» GIVEN EXERCISE
In the listing below, find the line that contains "Continue the Blender" and the line that contains "GROUND = obj('ground', me, kind='structure')". Quote both and every line between them, exactly, and nothing more.

» MATERIAL TO PROCESS
:::
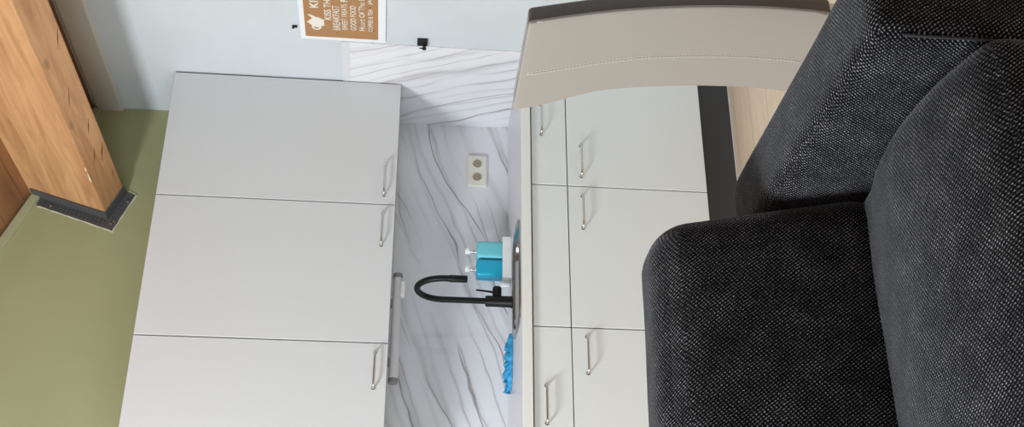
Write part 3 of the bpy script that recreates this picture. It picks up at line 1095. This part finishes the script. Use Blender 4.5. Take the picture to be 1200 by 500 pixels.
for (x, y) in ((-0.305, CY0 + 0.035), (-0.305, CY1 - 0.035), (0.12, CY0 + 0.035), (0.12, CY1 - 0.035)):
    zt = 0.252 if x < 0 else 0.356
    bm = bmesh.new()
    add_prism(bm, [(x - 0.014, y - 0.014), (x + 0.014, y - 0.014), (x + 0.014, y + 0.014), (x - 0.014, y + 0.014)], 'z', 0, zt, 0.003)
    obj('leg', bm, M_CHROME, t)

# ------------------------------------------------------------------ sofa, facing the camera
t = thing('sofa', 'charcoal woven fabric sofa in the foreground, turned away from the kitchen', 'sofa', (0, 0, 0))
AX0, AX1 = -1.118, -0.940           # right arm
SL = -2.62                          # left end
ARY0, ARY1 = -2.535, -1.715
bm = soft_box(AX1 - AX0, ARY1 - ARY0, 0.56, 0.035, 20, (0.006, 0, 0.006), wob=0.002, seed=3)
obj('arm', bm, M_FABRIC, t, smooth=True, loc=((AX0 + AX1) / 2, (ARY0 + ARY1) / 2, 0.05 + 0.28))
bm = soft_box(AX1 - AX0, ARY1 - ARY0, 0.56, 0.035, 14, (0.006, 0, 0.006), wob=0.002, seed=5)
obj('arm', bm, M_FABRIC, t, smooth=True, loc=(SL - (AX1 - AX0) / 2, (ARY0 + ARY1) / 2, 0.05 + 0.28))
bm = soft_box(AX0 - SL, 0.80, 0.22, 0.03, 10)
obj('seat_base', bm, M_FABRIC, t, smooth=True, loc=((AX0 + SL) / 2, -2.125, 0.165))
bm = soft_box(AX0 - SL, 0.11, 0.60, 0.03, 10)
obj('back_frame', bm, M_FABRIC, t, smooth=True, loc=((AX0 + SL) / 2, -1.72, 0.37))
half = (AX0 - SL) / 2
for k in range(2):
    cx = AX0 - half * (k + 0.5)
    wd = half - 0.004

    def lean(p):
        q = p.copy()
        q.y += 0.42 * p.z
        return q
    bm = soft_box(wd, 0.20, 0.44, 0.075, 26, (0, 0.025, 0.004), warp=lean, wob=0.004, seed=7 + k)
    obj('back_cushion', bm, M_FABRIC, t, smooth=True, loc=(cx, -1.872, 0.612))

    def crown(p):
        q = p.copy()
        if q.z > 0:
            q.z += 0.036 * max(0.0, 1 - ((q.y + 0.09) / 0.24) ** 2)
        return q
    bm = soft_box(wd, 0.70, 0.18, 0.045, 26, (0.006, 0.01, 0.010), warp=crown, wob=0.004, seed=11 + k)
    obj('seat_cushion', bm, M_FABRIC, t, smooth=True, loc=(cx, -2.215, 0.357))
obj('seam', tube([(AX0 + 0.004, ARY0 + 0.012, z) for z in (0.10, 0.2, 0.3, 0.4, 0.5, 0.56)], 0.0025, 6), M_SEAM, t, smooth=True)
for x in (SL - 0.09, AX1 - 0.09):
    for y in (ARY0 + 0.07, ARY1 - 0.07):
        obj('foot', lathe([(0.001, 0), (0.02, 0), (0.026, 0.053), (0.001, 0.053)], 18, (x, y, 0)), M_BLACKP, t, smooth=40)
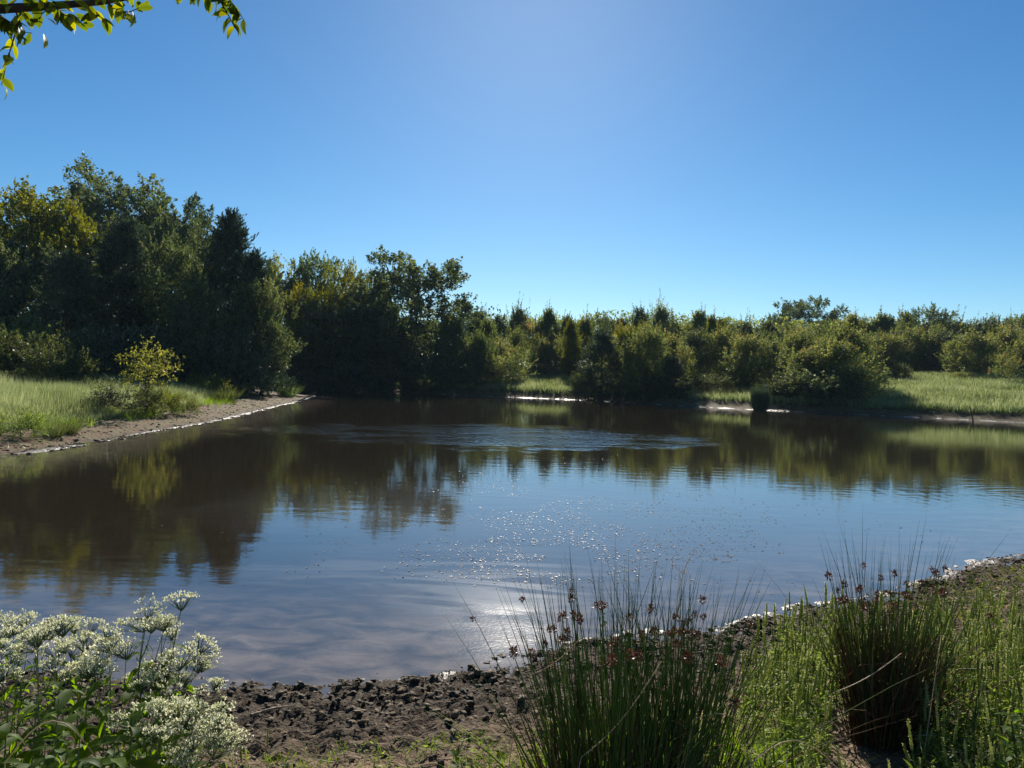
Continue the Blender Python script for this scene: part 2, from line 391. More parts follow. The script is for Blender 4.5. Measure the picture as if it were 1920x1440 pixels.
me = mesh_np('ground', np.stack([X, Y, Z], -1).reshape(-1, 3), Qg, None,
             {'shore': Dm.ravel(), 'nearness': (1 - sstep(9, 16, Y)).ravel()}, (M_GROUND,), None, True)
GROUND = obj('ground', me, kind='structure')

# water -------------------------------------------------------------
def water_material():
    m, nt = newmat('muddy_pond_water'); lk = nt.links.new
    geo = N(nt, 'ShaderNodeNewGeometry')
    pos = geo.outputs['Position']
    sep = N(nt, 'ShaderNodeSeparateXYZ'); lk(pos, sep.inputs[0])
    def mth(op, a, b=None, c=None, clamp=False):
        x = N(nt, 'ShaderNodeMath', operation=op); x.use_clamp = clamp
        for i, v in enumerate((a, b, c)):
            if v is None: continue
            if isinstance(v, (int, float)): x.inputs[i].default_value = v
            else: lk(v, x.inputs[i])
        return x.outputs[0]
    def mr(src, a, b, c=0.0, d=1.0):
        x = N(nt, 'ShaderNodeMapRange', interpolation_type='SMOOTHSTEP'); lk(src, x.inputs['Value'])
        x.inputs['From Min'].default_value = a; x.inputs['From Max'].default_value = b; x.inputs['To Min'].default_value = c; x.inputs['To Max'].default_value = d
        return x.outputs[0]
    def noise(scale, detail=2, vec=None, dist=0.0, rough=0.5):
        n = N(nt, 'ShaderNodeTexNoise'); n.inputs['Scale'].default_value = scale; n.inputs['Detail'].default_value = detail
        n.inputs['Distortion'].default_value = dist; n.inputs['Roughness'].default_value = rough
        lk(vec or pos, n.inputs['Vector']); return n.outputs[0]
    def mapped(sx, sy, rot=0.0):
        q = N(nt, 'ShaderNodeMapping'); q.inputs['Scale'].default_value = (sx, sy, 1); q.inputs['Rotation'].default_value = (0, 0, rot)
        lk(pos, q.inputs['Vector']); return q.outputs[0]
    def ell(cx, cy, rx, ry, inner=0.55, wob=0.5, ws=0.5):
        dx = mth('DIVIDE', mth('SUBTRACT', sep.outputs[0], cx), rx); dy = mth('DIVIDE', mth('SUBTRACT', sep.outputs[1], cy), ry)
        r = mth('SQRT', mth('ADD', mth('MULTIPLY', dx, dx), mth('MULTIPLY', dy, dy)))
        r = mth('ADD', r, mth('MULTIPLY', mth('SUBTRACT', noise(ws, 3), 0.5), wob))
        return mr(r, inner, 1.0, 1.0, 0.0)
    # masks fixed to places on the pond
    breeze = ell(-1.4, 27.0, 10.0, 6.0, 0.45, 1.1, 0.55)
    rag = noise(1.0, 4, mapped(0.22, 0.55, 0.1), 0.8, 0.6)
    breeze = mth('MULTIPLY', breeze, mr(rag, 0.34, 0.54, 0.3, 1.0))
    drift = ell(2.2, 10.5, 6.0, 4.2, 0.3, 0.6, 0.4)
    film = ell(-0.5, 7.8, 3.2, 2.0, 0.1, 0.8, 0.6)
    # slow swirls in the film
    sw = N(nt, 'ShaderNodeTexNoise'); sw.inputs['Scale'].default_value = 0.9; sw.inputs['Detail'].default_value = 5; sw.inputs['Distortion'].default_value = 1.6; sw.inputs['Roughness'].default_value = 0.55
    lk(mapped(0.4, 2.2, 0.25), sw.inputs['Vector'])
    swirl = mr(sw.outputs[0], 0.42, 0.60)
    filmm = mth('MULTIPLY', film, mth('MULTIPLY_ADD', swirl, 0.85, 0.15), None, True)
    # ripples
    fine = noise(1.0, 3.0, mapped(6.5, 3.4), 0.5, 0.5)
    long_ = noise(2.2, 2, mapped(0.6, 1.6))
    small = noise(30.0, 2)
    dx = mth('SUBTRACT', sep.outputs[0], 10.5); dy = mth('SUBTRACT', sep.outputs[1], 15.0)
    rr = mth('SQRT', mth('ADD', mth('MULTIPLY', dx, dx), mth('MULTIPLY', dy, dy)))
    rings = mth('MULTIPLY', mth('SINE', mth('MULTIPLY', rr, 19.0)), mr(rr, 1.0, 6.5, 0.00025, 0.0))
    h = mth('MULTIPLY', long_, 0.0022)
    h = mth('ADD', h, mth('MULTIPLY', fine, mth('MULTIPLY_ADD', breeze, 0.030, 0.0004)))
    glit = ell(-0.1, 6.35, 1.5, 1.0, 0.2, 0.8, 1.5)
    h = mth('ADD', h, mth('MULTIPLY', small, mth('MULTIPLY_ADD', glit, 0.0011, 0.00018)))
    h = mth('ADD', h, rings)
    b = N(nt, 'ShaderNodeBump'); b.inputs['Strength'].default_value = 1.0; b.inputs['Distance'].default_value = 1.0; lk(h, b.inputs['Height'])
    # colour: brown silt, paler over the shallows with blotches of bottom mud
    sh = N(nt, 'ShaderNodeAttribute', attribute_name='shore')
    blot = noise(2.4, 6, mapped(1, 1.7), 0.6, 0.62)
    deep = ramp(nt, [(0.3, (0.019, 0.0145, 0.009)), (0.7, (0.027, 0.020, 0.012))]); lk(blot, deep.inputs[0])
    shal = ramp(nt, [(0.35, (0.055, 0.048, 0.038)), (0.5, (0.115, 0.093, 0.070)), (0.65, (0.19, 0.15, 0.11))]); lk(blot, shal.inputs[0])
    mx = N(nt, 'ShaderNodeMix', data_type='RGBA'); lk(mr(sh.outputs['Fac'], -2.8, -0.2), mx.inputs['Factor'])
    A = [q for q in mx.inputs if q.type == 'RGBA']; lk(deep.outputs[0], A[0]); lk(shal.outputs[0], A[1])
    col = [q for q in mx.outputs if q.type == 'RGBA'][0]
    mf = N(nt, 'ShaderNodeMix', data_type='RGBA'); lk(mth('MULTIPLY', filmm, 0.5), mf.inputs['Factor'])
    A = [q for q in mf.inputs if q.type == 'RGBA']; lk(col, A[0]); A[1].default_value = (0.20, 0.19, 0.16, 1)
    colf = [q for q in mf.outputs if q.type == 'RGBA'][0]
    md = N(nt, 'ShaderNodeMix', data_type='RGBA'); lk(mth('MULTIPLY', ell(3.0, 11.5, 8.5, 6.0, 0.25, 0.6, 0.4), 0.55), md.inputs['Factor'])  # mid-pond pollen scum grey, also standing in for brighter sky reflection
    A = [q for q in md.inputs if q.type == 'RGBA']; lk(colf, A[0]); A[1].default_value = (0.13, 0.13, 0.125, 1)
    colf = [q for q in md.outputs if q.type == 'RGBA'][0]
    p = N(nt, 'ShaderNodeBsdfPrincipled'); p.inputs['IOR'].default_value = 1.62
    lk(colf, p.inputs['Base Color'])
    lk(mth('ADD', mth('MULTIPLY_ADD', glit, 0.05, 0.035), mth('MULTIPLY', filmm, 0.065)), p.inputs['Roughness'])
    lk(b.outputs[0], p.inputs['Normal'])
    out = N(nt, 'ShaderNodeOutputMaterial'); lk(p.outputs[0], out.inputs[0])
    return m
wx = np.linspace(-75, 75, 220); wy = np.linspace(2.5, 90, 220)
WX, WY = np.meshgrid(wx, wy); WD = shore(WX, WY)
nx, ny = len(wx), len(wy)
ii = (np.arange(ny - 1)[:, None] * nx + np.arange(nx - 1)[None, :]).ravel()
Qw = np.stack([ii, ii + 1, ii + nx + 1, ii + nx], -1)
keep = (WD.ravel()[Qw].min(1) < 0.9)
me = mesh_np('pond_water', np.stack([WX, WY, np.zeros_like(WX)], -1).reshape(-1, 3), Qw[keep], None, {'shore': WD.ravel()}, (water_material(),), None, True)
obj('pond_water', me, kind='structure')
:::
» ANSWER TO THE TASK
Continue the Blender Python script for this scene: part 2, from line 391. More parts follow. The script is for Blender 4.5. Measure the picture as if it were 1920x1440 pixels.
me = mesh_np('ground', np.stack([X, Y, Z], -1).reshape(-1, 3), Qg, None,
             {'shore': Dm.ravel(), 'nearness': (1 - sstep(9, 16, Y)).ravel()}, (M_GROUND,), None, True)
GROUND = obj('ground', me, kind='structure')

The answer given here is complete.